We’ve beaten the motorbikes to Morocco by a few days so an opportunity to acclimatise and soak up the atmosphere sans hot & sweaty riding apparel. We’re in Agadir, a city on the southern coast of Morocco Proper with some 500,000 residents and wonderful beaches. I say ‘proper’ because not far south of here is the disputed border of the old Spanish, or Western Sahara, which Morocco doesn’t recognise and indeed has occupied since 1976 when the Spanish pulled out. The 2,700 km berm (sand wall) the Moroccan’s built in the 1980’s & loaded with landmines makes the 250km DMZ on the Korean peninsula look like a line in a children’s sandpit. It runs all the way from Mauritania’s northern border up to Morocco Proper – all to keep out the displaced members of the 400,000 Sahrawi population – nowadays located mainly in refugee camps in the southwest corner of Algeria. Their insurgency movement, the Polisario is recognised by the UN as the representative of the people of Western Sahara – only Morocco says ‘too bad’.

We’re thinking of heading south to see it.
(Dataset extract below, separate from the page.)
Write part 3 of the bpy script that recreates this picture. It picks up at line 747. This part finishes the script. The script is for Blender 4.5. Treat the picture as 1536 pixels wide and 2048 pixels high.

Meanwhile, we’re doing Agadir on bicycles today and so it’s straight to the Souk El-Had, one of those every-day-of-the-week, Sunday markets. It’s monstrous, with all the wares and marvellous veggies you’d expect – albeit at a fraction of the price we’re used to. But after a while wandering through the labyrinth of stalls  – and stocking up on dates and olives – we settle into a café stall for our first tagine of the trip. At $3 it’s slightly cheaper than the $25 equivalent in Wellington, not to mention the authenticity of eating in a bazaar surrounded by folks in strange dresses all selling strange spices and fruits. This will be our norm I’m sure, by the time we catch the ferry from Tangier to Europe in a month’s time.

Latest word is the container with our motor bikes has landed in Casablanca, some 500 kms north of here.  So it’s decision time – head north or south first?